Timothy Taylor has a great summary of Santiago Levy’s Under-Rewarded Efforts, a book about the lack of productivity growth in Mexico. One of the core points is that the social welfare system drew a big distinction between salaried and non-salaried workers, which failed to account for the incentives that would create:
The combination of tax, social insurance, and labor regulations deployed to increase social welfare taxed the high-productivity segment of the economy and subsidized the low-productivity segment, impeding productivity growth and thwarting rapid GDP growth. It also failed to provide workers with satisfactory levels of protection and efficient coverage against risks, while limiting their opportunities to get better paid jobs congruent with their increased schooling. Thus, over a quarter of a century later, it is not possible to assert that this program delivered the prosperity expected from it.

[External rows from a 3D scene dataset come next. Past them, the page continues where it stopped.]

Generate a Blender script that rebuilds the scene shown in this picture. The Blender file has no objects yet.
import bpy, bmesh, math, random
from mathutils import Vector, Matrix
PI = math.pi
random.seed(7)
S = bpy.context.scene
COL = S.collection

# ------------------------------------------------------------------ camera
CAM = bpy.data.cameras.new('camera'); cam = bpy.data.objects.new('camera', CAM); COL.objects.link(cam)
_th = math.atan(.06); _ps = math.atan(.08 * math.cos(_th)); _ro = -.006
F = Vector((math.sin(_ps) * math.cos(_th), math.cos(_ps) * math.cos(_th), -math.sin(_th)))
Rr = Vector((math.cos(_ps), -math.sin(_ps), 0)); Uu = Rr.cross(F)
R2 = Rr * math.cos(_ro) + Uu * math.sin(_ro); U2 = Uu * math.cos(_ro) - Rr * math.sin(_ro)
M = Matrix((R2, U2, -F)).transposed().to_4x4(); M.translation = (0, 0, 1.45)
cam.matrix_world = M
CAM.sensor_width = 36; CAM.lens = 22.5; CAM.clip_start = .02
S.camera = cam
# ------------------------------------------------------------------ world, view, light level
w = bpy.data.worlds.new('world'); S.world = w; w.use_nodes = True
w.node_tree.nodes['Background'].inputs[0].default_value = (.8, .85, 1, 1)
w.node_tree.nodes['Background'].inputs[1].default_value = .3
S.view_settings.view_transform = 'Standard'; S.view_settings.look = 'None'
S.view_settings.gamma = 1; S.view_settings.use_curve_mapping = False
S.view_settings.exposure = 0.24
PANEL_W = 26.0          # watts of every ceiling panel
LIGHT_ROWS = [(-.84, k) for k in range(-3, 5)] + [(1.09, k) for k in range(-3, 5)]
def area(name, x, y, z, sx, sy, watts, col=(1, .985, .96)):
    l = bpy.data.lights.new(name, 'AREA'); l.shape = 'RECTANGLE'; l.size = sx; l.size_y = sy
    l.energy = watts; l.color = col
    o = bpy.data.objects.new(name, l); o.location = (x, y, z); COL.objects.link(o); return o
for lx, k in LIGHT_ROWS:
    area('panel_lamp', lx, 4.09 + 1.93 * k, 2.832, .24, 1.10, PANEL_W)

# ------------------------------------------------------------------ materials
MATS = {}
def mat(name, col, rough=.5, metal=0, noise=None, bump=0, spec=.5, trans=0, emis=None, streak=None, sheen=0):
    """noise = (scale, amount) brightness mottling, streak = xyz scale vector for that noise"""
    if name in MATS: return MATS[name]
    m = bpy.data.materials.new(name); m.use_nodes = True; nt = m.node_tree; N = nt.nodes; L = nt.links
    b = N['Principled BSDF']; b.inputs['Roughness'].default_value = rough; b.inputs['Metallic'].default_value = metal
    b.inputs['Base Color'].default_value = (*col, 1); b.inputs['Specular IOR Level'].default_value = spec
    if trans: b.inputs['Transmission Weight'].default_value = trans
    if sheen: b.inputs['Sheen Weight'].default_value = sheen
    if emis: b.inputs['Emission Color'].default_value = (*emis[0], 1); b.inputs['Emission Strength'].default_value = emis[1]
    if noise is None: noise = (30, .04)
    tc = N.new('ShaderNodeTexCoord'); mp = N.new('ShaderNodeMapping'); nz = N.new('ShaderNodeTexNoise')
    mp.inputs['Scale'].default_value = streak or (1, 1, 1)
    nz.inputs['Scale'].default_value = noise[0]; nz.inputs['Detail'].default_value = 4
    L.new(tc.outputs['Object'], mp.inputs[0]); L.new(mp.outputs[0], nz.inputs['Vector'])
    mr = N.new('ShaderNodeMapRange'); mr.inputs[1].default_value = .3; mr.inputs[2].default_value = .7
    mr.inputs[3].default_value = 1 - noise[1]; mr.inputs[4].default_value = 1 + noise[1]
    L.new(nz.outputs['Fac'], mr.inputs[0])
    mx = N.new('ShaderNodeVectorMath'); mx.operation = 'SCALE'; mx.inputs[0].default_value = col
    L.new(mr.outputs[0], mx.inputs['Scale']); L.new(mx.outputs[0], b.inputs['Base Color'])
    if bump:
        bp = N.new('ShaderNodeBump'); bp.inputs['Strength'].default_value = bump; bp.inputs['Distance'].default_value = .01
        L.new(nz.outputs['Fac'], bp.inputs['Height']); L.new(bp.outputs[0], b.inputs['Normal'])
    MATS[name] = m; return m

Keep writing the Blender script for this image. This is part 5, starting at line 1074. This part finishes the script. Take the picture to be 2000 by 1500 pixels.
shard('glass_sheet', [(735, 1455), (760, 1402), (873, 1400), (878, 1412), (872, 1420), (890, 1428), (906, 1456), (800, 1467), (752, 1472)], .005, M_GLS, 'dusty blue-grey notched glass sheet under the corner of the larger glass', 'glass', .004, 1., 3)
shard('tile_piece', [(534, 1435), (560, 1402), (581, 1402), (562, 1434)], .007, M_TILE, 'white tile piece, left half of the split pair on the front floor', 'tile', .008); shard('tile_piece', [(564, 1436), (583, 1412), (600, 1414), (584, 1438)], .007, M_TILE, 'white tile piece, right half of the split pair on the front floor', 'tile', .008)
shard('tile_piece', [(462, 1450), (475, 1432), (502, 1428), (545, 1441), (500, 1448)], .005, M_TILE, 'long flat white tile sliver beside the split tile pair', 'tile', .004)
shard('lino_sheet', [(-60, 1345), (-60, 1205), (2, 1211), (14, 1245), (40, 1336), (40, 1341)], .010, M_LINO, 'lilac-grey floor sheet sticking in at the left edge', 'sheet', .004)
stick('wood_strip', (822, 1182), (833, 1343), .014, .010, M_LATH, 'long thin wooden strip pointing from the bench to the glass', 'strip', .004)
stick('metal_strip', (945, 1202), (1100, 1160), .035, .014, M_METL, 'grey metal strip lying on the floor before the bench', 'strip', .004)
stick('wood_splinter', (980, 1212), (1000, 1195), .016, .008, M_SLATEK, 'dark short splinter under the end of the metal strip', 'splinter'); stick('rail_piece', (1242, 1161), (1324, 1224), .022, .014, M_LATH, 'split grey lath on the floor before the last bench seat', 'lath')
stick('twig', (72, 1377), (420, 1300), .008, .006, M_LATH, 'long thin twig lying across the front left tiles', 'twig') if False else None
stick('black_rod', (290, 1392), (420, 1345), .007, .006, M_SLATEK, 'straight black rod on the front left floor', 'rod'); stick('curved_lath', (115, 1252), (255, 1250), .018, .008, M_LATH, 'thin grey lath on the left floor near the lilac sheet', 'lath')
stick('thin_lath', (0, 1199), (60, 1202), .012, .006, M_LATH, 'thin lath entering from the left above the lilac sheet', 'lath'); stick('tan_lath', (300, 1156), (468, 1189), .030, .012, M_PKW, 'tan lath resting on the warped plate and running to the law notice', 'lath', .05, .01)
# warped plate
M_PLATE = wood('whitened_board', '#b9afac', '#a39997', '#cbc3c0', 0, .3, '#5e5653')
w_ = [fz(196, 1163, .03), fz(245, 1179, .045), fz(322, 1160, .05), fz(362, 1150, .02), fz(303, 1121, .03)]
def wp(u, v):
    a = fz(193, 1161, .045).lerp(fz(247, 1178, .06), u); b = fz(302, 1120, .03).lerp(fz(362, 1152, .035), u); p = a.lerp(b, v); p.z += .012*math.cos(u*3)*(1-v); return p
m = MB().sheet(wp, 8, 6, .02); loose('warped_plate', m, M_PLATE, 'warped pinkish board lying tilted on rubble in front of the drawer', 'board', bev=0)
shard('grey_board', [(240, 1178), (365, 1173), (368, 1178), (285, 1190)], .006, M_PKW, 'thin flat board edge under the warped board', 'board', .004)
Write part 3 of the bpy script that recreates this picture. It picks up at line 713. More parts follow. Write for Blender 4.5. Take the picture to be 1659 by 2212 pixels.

This reminds me a little of the implicit government subsidy to employers of lower paid retail worker (famously, Walmart) due to wage levels being so low that employees were supported with food stamps and other government benefits, benefits which are effectively paid for by taxes on higher-paid workers. I wonder whether there have been any similar effects in areas of the US, where the (relatively mild) disincentive has encouraged companies at the margin to avoid investing in workers (at the lower end of the wage scale) in the hopes of higher levels of productivity. These negative spillovers (if happening) feel like they could offer support for a higher minimum wage.